Enfin sur le chantier des SLO, les barrières spécifiques évoquées par l'ART portent essentiellement sur le matériel roulant. Le régulateur signale ainsi le besoin d'importants fonds pour l'acquisition de rames avant même le début de l'exploitation, ce qui constitue un frein pour les petites structures. La mise en place de sociétés de location et de gestion des flottes de matériels roulants (Rosco) et le développement d'un marché d'occasion sont évoqués comme des solutions possibles à ce problème.
De même, Bernard Roman pointe les difficultés à homologuer du matériel étranger - d'autant plus s'il ne s'agit pas de trains Alstom - sur le réseau français.
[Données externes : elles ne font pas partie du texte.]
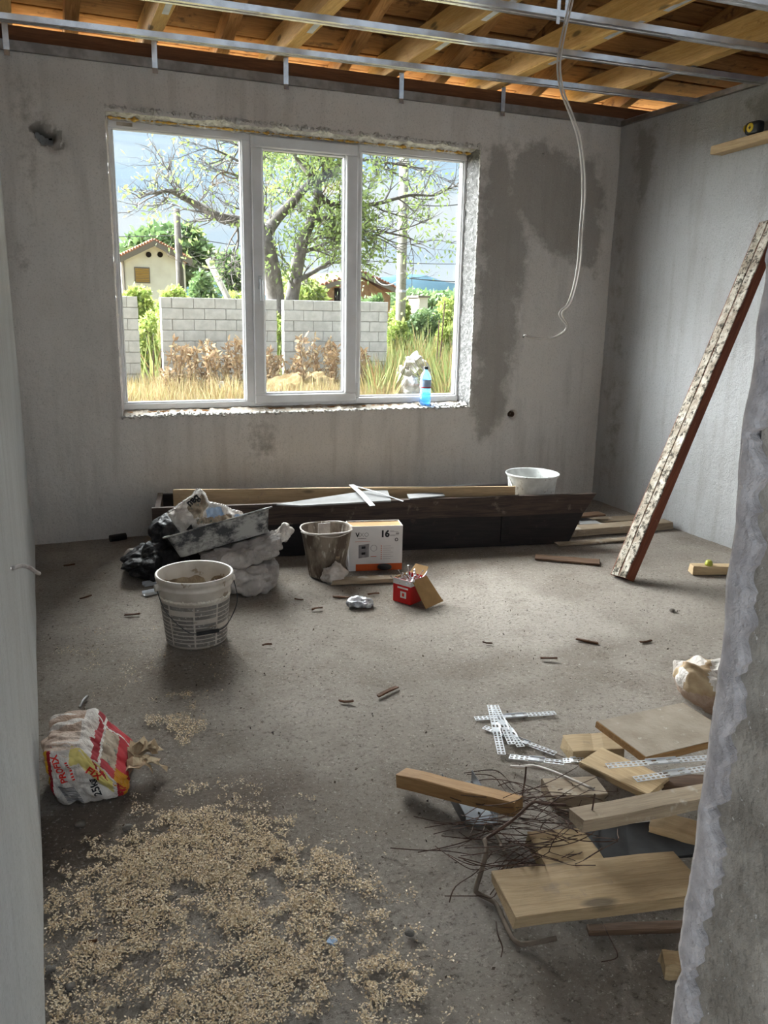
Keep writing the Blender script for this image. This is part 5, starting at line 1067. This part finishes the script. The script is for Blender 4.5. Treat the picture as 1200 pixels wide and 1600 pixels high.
# --- the old walnut
YT = 18.4
TR = thing('walnut_tree', 'old bare-limbed walnut tree with two trunks behind the wall', 'tree', (aty(432, 465, YT).x, YT, GZ))
base = Vector(TR.location)
def limb(pts, r0, r1, dy=0.):
    n = len(pts); P = [aty(x, y, YT+dy*i/(n-1)+.25*math.sin(i*1.7))-base for i, (x, y) in enumerate(pts)]
    P = smoothpts(P, 5); m = len(P); return P, [r0+(r1-r0)*i/(m-1) for i in range(m)]
limbs = [limb([(432, 500), (430, 465), (424, 420), (416, 385), (412, 365)], .22, .17), limb([(414, 378), (396, 352), (370, 345), (340, 338), (312, 322), (285, 308), (262, 298), (243, 305)], .15, .02, -1.2),
         limb([(452, 500), (458, 455), (466, 410), (474, 375), (486, 345), (496, 312), (496, 285), (488, 262)], .17, .07, .6), limb([(414, 368), (432, 342), (455, 318), (478, 292), (505, 270), (535, 250), (575, 232)], .14, .03, .9),
         limb([(494, 300), (515, 318), (545, 322), (590, 318), (640, 305), (680, 305), (705, 290)], .08, .012, .4), limb([(470, 395), (490, 388), (515, 378), (540, 372)], .06, .015), limb([(414, 370), (402, 330), (398, 290), (392, 250), (380, 222)], .10, .02, -.6),
         limb([(486, 345), (520, 340), (560, 350), (600, 362), (640, 372), (655, 382)], .05, .01, -.4), limb([(496, 285), (520, 262), (560, 250), (610, 255), (650, 262), (668, 262)], .06, .01, .3), limb([(484, 275), (465, 250), (450, 228)], .06, .02), limb([(462, 440), (490, 425), (520, 405), (525, 392)], .07, .02, .5),
         limb([(370, 345), (372, 380), (362, 410), (340, 420)], .03, .008), limb([(398, 300), (370, 275), (345, 270), (330, 285)], .04, .008, -.4), limb([(392, 262), (360, 245), (330, 232), (312, 234)], .035, .007, -.5)]
parts = [tube(P, R, 8) for P, R in limbs]; tips = []
R = random.Random(5)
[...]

Ce qui renforce sa volonté d'accélérer le déploiement de l'ERTMS.
Une réelle attractivité malgré tout
Quelque soit l'importance de ces différentes barrières, le patron de l'ART semble en tout cas convaincu de l'attractivité du marché ferroviaire français. Il évoque ainsi les nombreux intérêts de la part d'opérateurs pour lancer de nouvelles lignes. Entre juin 2019 et juin 2021, l'ART a ainsi reçu 38 déclarations d'intention pour opérer des SLO, de la part des grands groupes internationaux Renfe, Trenitalia et Flixtrain, des acteurs plus modestes Le Train et Railcoop, ainsi que de l'opérateur historique SNCF Voyageurs. Et sur ce total, 3 concernent la grande vitesse et 35 les lignes classiques.
Même chose sur les services conventionnés où Arriva, Régionéo , Renfe, Trenitalia et bien sûr Transdev se sont manifestés lors des premiers appels d'offres.